* [GIVEN REQUEST]: Under this line sits a listing. Repeat exactly and only its lines from the one holding "Generate a Blender" through the one holding "t = np.clip((np.asarray(x, float)"; skip pictures.

* [LISTED ENTRIES]:

* BEGIN *

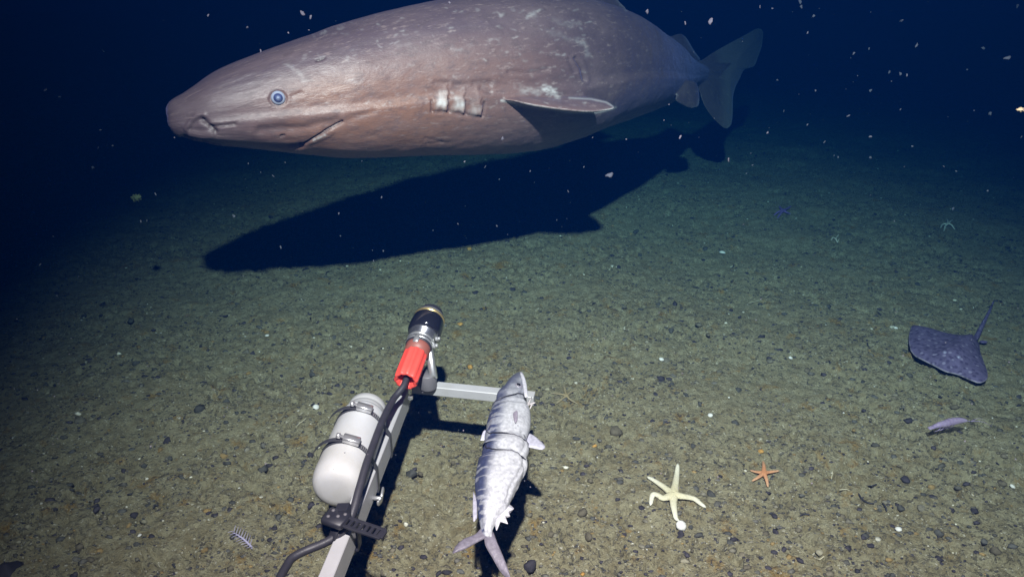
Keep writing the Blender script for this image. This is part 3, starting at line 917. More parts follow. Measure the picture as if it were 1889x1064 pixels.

* END *
* BEGIN *

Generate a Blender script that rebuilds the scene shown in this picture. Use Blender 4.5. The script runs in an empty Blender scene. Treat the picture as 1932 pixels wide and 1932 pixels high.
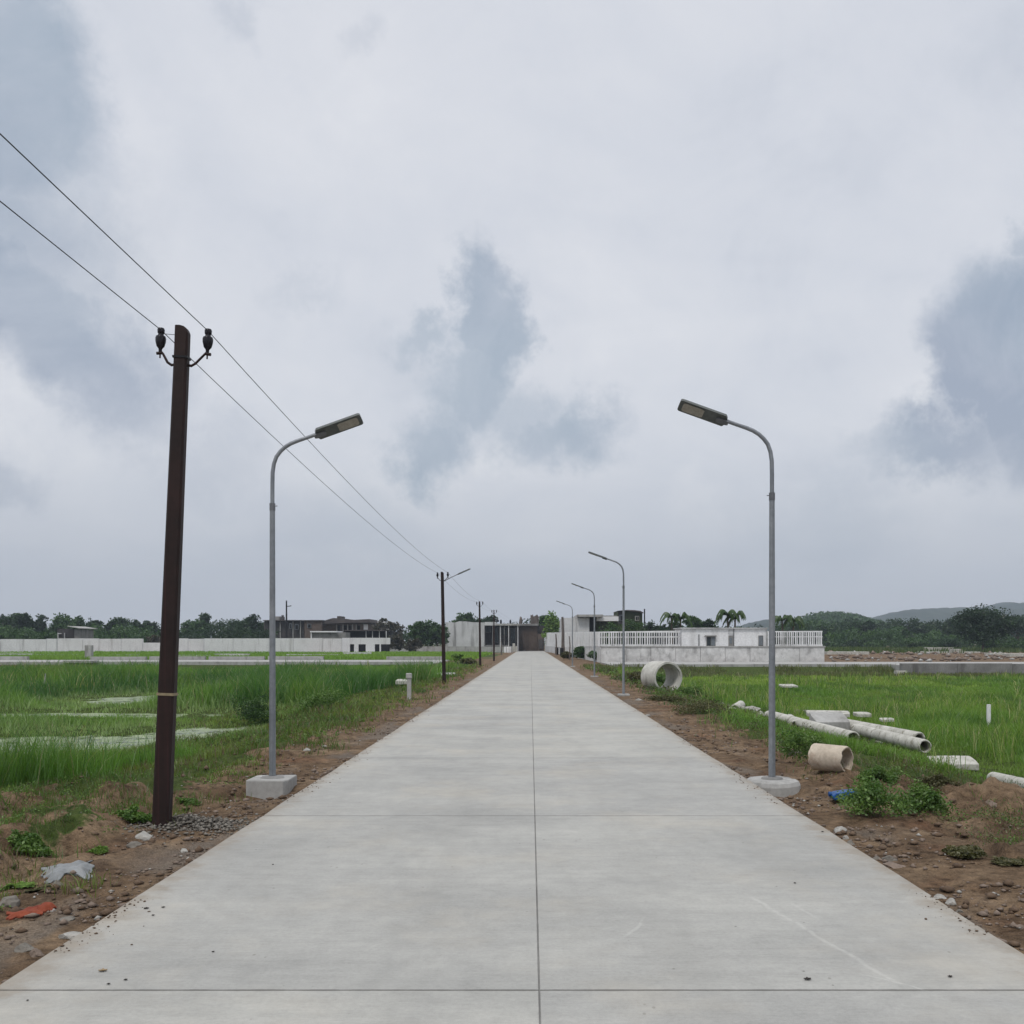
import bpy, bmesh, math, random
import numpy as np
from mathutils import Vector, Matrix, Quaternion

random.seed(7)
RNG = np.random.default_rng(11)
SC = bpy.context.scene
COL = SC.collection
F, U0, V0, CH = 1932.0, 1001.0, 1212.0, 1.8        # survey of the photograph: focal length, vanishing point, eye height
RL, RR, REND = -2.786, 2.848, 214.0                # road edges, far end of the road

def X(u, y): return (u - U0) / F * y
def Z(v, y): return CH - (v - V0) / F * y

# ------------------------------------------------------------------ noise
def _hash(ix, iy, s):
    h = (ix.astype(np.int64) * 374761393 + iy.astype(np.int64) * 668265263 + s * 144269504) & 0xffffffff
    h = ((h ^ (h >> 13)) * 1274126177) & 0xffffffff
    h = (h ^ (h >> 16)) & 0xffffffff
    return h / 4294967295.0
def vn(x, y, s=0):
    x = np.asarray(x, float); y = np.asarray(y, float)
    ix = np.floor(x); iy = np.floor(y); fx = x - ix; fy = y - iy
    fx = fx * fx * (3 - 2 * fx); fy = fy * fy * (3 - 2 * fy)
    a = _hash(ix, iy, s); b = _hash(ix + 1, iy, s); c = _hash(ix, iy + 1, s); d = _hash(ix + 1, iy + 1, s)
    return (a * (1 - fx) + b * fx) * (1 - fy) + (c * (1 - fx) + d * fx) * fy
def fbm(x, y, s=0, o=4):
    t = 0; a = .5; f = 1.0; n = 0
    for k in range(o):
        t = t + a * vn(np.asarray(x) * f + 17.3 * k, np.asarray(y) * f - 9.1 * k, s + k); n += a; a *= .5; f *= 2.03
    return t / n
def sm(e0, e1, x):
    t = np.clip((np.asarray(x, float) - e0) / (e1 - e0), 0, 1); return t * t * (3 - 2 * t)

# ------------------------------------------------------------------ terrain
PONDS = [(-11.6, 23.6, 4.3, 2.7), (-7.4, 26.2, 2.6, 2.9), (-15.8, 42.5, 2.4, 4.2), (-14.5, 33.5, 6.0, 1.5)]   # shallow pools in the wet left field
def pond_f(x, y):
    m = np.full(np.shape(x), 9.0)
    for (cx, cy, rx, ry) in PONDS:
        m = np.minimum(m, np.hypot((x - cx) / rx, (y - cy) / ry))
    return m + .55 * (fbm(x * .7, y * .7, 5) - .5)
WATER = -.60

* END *
* BEGIN *

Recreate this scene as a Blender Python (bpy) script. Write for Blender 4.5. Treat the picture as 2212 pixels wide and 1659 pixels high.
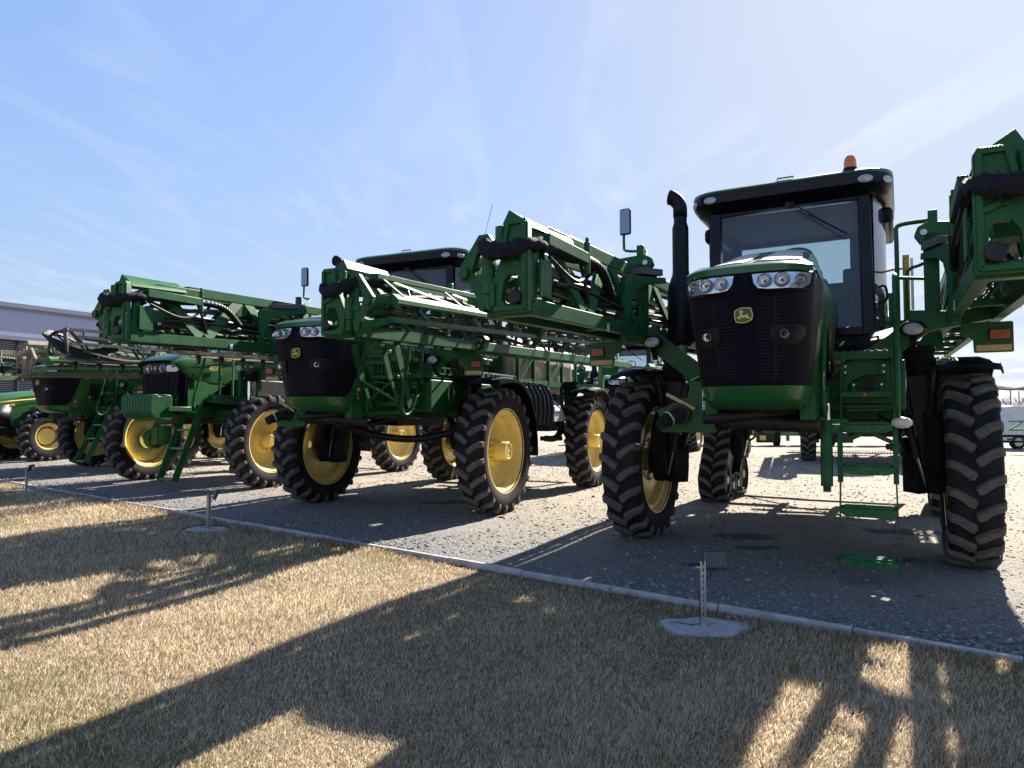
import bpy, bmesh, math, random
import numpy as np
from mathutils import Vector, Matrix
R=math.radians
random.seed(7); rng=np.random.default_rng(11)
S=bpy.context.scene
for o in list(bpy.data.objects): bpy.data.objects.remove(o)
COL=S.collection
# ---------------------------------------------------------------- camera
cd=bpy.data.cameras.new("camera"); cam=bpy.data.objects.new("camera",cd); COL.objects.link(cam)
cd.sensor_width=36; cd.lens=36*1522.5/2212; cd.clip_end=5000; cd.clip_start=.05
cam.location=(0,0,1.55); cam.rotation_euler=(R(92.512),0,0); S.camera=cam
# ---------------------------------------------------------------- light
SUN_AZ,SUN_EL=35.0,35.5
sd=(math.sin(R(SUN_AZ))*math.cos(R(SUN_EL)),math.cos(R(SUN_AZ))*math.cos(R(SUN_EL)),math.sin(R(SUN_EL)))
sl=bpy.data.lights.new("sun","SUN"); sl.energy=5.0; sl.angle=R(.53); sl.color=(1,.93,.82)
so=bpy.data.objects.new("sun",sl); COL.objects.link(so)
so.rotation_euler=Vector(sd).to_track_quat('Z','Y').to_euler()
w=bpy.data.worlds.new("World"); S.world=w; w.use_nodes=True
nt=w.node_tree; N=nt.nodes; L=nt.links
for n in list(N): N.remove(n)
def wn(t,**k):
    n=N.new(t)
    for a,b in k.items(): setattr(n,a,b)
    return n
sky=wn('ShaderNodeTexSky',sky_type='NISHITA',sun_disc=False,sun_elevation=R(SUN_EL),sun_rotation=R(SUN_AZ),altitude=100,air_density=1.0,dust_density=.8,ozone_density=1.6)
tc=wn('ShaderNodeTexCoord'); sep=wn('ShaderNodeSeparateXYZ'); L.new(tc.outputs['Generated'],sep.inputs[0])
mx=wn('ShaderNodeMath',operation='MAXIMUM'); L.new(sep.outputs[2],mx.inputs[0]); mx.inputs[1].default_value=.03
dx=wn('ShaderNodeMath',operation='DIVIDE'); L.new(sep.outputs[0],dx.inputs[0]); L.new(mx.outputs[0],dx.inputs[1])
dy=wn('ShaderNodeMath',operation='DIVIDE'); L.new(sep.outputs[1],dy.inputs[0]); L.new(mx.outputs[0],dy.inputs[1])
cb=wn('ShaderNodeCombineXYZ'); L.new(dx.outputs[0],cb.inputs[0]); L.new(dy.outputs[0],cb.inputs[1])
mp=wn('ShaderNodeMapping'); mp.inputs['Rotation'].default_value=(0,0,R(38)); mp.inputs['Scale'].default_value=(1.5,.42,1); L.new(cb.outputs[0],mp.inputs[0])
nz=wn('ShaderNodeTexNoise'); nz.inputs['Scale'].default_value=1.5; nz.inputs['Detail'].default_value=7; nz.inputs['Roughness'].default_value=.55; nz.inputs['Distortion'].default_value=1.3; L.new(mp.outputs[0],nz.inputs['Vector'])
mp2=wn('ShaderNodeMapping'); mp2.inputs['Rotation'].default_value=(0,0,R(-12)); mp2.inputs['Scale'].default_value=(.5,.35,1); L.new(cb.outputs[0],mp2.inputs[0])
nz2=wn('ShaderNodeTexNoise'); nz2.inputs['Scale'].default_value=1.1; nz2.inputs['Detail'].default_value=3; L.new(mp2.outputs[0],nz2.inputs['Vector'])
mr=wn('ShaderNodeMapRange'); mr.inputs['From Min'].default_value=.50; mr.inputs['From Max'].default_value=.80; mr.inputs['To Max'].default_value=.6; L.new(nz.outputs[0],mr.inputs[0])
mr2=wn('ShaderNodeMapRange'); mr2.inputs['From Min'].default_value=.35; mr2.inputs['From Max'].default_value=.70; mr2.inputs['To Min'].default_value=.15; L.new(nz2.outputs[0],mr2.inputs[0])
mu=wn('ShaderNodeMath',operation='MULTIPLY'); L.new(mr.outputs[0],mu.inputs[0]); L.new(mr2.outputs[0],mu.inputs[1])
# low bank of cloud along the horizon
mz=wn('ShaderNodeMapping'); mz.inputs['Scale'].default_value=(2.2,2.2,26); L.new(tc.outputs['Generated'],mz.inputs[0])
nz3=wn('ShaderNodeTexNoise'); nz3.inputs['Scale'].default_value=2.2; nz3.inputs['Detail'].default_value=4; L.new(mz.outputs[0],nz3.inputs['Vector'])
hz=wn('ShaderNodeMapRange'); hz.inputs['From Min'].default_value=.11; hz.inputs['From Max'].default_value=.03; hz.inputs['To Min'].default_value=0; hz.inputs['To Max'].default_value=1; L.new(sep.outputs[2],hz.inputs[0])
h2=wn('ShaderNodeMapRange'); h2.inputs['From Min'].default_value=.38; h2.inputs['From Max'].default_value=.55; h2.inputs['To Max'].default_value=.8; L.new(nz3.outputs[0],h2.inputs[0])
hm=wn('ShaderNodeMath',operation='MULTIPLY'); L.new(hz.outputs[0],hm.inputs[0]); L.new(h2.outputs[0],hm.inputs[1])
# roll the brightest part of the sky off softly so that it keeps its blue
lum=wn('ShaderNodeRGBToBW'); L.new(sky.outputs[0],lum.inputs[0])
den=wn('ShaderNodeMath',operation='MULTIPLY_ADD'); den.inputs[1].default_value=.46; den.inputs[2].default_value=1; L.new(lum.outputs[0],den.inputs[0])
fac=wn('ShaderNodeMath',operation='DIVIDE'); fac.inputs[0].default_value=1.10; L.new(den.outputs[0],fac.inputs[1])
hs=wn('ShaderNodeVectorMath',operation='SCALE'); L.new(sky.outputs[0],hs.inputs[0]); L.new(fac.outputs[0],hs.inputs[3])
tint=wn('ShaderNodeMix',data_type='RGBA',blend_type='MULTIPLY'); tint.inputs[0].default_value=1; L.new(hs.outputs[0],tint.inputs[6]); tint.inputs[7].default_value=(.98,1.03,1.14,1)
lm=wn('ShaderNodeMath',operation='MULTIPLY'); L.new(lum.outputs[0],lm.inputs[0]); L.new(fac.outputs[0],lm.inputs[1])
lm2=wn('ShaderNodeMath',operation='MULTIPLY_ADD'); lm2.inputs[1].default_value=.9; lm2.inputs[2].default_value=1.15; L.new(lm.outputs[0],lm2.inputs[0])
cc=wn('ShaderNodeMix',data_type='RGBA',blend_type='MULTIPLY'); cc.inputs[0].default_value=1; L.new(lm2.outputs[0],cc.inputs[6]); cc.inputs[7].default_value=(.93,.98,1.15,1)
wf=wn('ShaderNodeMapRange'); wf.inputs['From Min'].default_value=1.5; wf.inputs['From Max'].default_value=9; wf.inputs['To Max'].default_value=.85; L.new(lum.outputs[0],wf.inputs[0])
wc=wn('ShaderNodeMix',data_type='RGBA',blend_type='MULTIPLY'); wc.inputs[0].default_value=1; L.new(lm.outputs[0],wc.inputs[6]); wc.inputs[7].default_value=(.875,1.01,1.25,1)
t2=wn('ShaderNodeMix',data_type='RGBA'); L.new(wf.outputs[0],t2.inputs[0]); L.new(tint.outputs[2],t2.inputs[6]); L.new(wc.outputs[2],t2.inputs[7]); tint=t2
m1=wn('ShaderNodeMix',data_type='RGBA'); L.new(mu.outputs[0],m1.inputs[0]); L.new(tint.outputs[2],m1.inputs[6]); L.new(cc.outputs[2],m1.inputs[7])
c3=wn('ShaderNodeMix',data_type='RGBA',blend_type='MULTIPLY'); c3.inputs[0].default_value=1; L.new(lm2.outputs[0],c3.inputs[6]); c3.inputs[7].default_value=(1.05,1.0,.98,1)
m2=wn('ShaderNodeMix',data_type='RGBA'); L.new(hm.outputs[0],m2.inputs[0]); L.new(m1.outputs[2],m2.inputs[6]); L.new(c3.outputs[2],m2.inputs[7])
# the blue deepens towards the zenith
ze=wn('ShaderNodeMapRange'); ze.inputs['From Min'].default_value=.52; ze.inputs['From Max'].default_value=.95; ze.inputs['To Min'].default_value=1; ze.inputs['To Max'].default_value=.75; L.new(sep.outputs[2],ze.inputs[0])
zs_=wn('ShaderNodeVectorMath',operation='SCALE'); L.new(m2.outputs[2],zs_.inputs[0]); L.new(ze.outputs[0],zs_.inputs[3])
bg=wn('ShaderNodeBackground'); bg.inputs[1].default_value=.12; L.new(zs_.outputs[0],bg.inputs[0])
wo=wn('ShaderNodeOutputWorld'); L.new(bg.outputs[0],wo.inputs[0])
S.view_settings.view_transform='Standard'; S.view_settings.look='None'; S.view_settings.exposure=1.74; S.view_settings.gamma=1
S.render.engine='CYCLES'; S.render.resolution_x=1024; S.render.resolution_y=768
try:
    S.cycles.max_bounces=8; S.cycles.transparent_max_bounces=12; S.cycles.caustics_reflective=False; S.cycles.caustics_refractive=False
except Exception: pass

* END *

* [ANSWER BELOW]:
Generate a Blender script that rebuilds the scene shown in this picture. Use Blender 4.5. The script runs in an empty Blender scene. Treat the picture as 1932 pixels wide and 1932 pixels high.
import bpy, bmesh, math, random
import numpy as np
from mathutils import Vector, Matrix, Quaternion

random.seed(7)
RNG = np.random.default_rng(11)
SC = bpy.context.scene
COL = SC.collection
F, U0, V0, CH = 1932.0, 1001.0, 1212.0, 1.8        # survey of the photograph: focal length, vanishing point, eye height
RL, RR, REND = -2.786, 2.848, 214.0                # road edges, far end of the road

def X(u, y): return (u - U0) / F * y
def Z(v, y): return CH - (v - V0) / F * y

# ------------------------------------------------------------------ noise
def _hash(ix, iy, s):
    h = (ix.astype(np.int64) * 374761393 + iy.astype(np.int64) * 668265263 + s * 144269504) & 0xffffffff
    h = ((h ^ (h >> 13)) * 1274126177) & 0xffffffff
    h = (h ^ (h >> 16)) & 0xffffffff
    return h / 4294967295.0
def vn(x, y, s=0):
    x = np.asarray(x, float); y = np.asarray(y, float)
    ix = np.floor(x); iy = np.floor(y); fx = x - ix; fy = y - iy
    fx = fx * fx * (3 - 2 * fx); fy = fy * fy * (3 - 2 * fy)
    a = _hash(ix, iy, s); b = _hash(ix + 1, iy, s); c = _hash(ix, iy + 1, s); d = _hash(ix + 1, iy + 1, s)
    return (a * (1 - fx) + b * fx) * (1 - fy) + (c * (1 - fx) + d * fx) * fy
def fbm(x, y, s=0, o=4):
    t = 0; a = .5; f = 1.0; n = 0
    for k in range(o):
        t = t + a * vn(np.asarray(x) * f + 17.3 * k, np.asarray(y) * f - 9.1 * k, s + k); n += a; a *= .5; f *= 2.03
    return t / n
def sm(e0, e1, x):
    t = np.clip((np.asarray(x, float) - e0) / (e1 - e0), 0, 1); return t * t * (3 - 2 * t)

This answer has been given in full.